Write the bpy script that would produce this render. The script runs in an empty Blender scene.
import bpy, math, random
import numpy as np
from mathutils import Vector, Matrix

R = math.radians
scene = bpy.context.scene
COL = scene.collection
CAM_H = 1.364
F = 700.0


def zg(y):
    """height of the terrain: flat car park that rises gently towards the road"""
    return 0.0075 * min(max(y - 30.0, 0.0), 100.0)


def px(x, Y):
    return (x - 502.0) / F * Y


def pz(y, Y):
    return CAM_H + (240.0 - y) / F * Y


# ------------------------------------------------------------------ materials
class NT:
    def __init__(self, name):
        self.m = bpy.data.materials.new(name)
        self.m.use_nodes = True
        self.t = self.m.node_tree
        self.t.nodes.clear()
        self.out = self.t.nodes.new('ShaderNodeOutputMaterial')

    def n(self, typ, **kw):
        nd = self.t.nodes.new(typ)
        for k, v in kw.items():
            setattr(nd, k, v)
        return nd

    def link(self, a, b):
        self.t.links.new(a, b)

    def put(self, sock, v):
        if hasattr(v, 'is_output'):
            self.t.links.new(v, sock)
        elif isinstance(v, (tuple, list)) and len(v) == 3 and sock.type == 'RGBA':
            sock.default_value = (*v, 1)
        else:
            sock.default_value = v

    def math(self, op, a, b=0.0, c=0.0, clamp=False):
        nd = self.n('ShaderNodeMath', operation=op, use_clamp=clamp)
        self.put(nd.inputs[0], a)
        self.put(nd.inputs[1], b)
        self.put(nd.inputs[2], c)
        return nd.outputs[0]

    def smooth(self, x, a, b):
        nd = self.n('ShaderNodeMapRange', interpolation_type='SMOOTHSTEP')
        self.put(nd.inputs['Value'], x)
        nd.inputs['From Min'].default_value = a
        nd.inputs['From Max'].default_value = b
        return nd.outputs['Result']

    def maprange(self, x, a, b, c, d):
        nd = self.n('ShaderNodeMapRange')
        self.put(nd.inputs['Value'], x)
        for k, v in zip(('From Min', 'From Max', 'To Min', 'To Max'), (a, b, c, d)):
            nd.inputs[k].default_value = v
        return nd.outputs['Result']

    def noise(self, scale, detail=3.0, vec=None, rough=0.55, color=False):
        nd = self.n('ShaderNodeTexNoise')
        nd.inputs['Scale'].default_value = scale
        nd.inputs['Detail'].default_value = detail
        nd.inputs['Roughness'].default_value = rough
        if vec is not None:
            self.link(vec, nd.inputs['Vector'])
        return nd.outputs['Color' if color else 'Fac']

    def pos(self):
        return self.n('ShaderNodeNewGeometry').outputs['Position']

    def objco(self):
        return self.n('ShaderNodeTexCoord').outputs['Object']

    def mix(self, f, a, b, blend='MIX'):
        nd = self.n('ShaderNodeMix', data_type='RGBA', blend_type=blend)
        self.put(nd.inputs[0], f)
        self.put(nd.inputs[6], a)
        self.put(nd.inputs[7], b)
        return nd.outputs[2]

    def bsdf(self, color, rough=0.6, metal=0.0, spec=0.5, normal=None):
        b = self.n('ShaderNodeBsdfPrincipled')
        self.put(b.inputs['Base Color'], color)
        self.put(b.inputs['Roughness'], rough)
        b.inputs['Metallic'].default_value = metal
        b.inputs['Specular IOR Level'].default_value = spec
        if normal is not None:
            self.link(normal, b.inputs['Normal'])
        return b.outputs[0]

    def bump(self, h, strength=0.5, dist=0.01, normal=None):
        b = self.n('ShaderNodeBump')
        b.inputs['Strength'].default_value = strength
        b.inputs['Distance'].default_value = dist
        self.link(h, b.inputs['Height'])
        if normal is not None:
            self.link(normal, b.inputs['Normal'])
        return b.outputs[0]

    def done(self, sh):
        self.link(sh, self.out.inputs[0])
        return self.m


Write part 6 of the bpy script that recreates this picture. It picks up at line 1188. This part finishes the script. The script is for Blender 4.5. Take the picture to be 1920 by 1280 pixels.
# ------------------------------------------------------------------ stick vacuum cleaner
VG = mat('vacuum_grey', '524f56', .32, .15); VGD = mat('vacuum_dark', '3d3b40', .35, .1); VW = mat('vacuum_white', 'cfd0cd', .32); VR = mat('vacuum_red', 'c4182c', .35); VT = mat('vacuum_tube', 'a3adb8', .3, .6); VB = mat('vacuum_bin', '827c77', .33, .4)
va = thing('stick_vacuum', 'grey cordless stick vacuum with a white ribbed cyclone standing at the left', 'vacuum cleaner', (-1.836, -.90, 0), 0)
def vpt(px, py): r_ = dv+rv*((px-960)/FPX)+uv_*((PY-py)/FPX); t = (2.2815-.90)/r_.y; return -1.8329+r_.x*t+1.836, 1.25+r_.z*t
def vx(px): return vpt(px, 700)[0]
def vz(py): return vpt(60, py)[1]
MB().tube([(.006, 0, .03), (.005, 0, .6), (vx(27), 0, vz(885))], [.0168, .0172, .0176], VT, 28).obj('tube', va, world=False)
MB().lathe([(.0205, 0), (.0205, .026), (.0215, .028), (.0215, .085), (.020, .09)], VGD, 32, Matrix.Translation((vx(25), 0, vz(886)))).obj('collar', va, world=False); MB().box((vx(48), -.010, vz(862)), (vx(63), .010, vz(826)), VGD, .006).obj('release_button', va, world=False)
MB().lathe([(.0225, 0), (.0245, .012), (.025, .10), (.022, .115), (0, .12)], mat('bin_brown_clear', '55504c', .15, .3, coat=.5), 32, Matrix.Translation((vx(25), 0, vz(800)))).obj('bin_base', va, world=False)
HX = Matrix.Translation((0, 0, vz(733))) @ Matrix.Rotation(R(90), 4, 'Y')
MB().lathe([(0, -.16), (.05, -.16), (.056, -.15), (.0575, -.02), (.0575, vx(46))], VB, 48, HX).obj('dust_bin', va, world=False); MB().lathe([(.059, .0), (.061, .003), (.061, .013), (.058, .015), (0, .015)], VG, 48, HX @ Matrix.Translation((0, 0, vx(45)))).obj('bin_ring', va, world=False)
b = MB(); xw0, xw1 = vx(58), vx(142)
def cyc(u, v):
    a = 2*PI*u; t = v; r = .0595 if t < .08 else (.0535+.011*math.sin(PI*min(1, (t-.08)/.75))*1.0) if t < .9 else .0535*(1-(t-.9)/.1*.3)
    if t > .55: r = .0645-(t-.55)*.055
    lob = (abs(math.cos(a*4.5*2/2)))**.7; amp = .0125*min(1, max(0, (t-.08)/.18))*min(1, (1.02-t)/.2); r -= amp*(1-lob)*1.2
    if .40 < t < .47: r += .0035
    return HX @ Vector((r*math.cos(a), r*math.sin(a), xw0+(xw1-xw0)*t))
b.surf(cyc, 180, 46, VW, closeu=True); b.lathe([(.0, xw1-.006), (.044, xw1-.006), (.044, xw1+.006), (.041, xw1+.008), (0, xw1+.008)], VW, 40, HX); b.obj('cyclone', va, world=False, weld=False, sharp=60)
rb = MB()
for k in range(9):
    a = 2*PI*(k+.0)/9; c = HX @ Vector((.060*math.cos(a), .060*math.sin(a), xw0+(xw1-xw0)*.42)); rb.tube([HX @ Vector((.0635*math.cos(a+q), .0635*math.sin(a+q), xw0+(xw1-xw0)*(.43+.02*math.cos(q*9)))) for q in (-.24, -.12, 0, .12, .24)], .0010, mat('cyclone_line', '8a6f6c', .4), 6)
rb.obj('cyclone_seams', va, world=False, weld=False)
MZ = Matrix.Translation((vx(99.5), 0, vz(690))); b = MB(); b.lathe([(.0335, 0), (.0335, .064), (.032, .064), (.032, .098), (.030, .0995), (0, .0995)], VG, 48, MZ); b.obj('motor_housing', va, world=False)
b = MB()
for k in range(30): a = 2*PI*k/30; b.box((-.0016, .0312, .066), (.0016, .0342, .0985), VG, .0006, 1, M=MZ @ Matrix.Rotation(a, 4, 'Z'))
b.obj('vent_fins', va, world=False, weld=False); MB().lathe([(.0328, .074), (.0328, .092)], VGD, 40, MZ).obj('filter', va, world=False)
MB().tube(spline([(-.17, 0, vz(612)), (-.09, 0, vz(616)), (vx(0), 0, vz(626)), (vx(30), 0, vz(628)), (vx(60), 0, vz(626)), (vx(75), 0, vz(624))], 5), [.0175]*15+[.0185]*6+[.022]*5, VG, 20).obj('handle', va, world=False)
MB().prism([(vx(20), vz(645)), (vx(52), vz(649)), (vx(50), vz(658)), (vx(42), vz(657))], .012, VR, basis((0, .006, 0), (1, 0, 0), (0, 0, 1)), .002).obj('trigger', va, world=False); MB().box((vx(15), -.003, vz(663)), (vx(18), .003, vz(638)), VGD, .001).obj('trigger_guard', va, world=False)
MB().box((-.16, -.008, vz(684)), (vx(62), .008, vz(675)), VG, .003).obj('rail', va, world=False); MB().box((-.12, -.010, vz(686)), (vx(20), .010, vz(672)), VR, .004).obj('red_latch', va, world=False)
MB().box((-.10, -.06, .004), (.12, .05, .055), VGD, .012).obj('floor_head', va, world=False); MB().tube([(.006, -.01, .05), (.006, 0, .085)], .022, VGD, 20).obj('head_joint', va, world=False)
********
*Short exercise*
Please write out exactly the lines from the start of the data through the line that contains "self.out = self.t.nodes.new('ShaderNodeOutputMaterial')", both ends included, and nothing else.

*Written response*
Write the bpy script that would produce this render. The script runs in an empty Blender scene.
import bpy, math, random
import numpy as np
from mathutils import Vector, Matrix

R = math.radians
scene = bpy.context.scene
COL = scene.collection
CAM_H = 1.364
F = 700.0


def zg(y):
    """height of the terrain: flat car park that rises gently towards the road"""
    return 0.0075 * min(max(y - 30.0, 0.0), 100.0)


def px(x, Y):
    return (x - 502.0) / F * Y


def pz(y, Y):
    return CAM_H + (240.0 - y) / F * Y


# ------------------------------------------------------------------ materials
class NT:
    def __init__(self, name):
        self.m = bpy.data.materials.new(name)
        self.m.use_nodes = True
        self.t = self.m.node_tree
        self.t.nodes.clear()
        self.out = self.t.nodes.new('ShaderNodeOutputMaterial')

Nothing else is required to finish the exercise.